Sunday, June 12, 2011

Pentecost

The psalm refrain today is: "Lord, send out your spirit and renew the face of the earth." The readings (Acts 2:1-11; Psalm 104; I Corinthians 12: 3b-7, 12-13; John 20:19-23) are filled with references to the Holy Spirit. (Since it's Pentecost, it makes sense!) I have been pondering these. What do they all mean for my life?

I know one thing. I must be open to and make myself present to hearing the working of the Holy Spirit in my life. St. Paul, in the I Corinthian passage, tells us that there are different kinds of spiritual gifts, different forms of service. We are many parts but all one Body of Christ. The question is am I able to discern what MY gifts are? Am I willing to use those gifts for serving God and others?

I like the idea that we are many parts but one Body. I used to joke that I hoped I wasn't an appendix, superfluous and easily done without. I wish now I hadn't. We are ALL important parts and I should never have denigrated what beauty God wrought in all of us, even me.
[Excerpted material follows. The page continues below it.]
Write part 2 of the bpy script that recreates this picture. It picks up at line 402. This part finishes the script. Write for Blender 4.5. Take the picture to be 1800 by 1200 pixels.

I have tremendous joy in what God is calling me to do these days. Teaching piano...AND voice (I have 2 voice students now, with perhaps 2 more on the horizon!) is a way for me to give to others a means to praise God through music. It was interesting what happened when I taught my first voice student last week for the very first time. Nearing the end of the lesson while I was presenting different songs for her to study, she told me what she really liked to do is sing hymns. I was amazed. It felt as though God was speaking right through her, reminding me that my real mission was to entice students to praise Him. All of a sudden, I had an outline for my voice students' lessons: vocalization exercises, sight signing, folksong, fun song of student's choice, hymn. (I've decided to work on hymns that are appropriate to the liturgical season at the time.) I found it astonishing because I hadn't been able to settle on what my voice lessons were going to exactly look like until then. And, with the generosity of my friend Jacquie, who recently gave me a little recording device, my students will have access to my accompaniments and the melody lines from which to practice.

We are many parts but all one Body. I once was overwhelmed, thinking of all the possibilities of things I could do in the world. I think I must have forgotten to look to the Holy Spirit for direction. I need not have been overwhelmed. All I really needed to do was listen. I have finally figured out that God speaks loudly (well, maybe not so loudly) and clearly when I just listen to Him!